The Defense Department has chosen one of Boeing’s aircraft concepts as a candidate for its Vertical Takeoff and Landing X-plane program.

The company's St. Louis-based defense branch is competing to develop an aircraft that takes off and lands vertically, hovers and efficiently flies at speeds up to 400 knots, said Garrett Kasper, a communications representative for advanced Boeing military aircraft.

"It looks more like a flying surfboard..."

“Designing and developing aircraft to hover efficiently and fly at 400 knots hasn’t been done yet and it hasn’t been done for a reason: because it is an incredibly challenging assignment,” he said. 

The prototype, called Phantom Swift, features two large lift fans inside a flattened fuselage and smaller ducted fans on the wing that provide forward thrust.

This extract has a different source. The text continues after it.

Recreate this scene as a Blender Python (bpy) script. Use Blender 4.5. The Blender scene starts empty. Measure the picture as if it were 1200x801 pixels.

“It looks more like a flying surfboard," he said. “So, you have a giant section in the middle that will give the vehicle lift and then also forward thrust using its outboard propellers.”

Over the past year, said Kasper, Boeing’s design team employed new technologies in building and testing its prototype.

“We’re really focused on what we called ‘rapid prototyping,’” he said.

“That’s doing things differently with additive manufacturing, 3D printing – really coming up with new and novel ways to design and build products in weeks and months and not months and years.”

The Phantom Swift will be developed collaboratively over the next 22 months under a $17 million agreement with DARPA, the Defense Advanced Research Project Agency.